Partager cet article
C’est un moment d’anthologie que seul le sport peut nous offrir. Dimanche soir, dans une lumière crépusculaire, les dieux du tennis se sont penchés sur Roland Garros. Un moment de grâce, une finale hors du commun. La plus longue à Paris. Et la plus belle, sans l’ombre d’un doute. Jamais le dernier match de notre quinzaine printanière préférée n’avait basculé ainsi dans l’irrationnel et le sublime. Carlos Alcaraz et Jannik Sinner nous ont enchantés pendant 05h29 d’un combat de titans où l’Espagnol aura trouvé un invraisemblable supplément d’âme et de génie.
Direction le Panthéon
Depuis la terrasse Prime Video, qui domine le court Philippe Chatrier et où j’ai le bonheur d’officier depuis 5 ans, je n’ai eu cesse de me demander si on avait déjà vu ça. À mes côtés, Jo-Wilfired Tsonga et Marion Bartoli n’en finissaient plus de crier au gag ou à la plaisanterie tant le niveau de jeu était choquant. Le cinquième set, mesdames, messieurs, est en effet à ranger au panthéon du tennis. Un monument. Un chef d’œuvre. Une enfilade de coups supersoniques. Une pléiade de passings gagnants. Une cavalcade d’inspirations géniales. À l’issue d’un super tie-break aussi indispensable à la dramaturgie que fantasmagorique pour Alcaraz et abominable pour Sinner, le doute n’était plus permis : Roland Garros n’a jamais connu ça !
Cette finale monumentale est même d’ores et déjà à classer parmi les plus grands matches de l’histoire de ce sport comme, entre autres : Borg-McEnroe 1980 à Wimbledon, Federer-Nadal 2008 toujours sur le gazon londonien, Nadal-Djokovic 2012 en Australie ou encore le Federer – Djokovic de 2019 encore à Wimbledon. Des duels épiques où les planètes s’alignent au fil du match pour nous offrir tous les ingrédients qui font la légende. Si nos pouls battaient sans doute plus vite pendant un Federer-Nadal, par exemple, le temps fera son œuvre.
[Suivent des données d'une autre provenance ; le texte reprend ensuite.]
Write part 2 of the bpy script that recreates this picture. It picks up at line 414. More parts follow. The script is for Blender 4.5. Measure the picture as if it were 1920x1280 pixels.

Alcaraz et Sinner sont entrés ce dimanche dans le foyer des Français et dans le cœur de beaucoup de jeunes et moins jeunes amateurs de tennis. Cette rivalité s’annonce aussi pérenne que radieuse. Et une excellente raison de continuer à aimer le tennis.

À la bonne ère !
Mais, franchement, comment ne pas avoir de l’empathie pour Jannik Sinner et ses trois balles de titre envolées ? Depuis Coria et ses crampes en 2004, aucun champion n’avait connu pareille cruauté en finale Porte d’Auteuil. Il était pourtant le plus fort pendant près de quatre heures de jeu. Il tenait la coupe des Mousquetaires avec neuf de ses dix doigts. Mais le tennis est ainsi fait, surtout dans ce merveilleux format au meilleur des cinq sets, qu’il est impossible de s’y voir avant. L’Italien rejouera très longtemps ses trois occasions, où il a commis trois fautes (!), dans sa tête. La cicatrice ne se refermera que quand il gagnera ce tournoi. Ce qui arrivera un jour.
Pour l’heure, rendons aussi l’hommage qu’il mérite à ce génial jeune homme venu de Murcie. Déjà 5 titres du Grand Chelem à seulement 22 ans…seuls Nadal et Borg ont fait mieux. C’est dire si Alcaraz a du talent à revendre. Il est un enchantement pour ce sport et le plaisir qu’il prend fait le nôtre. Le voir distiller ses amortis, ses coups droits ou ses volées, en cherchant toujours à créer, est une bénédiction pour le tennis. Comme son sourire.
Et dire qu’au début de ce Roland Garros 2025, nous disions officiellement au revoir à la légende vivante Nadal et ses 14 titres à Paris. Et dire qu’en demi-finale, Novak Djokovic quittait lui le court d’une manière énigmatique en embrassant la terre battue parisienne…La plus belle page de l’histoire du tennis masculin est officiellement en train de se tourner sous nos yeux. Mais, j’en suis désormais certain, le prochain chapitre ne sera pas banal, loin de là.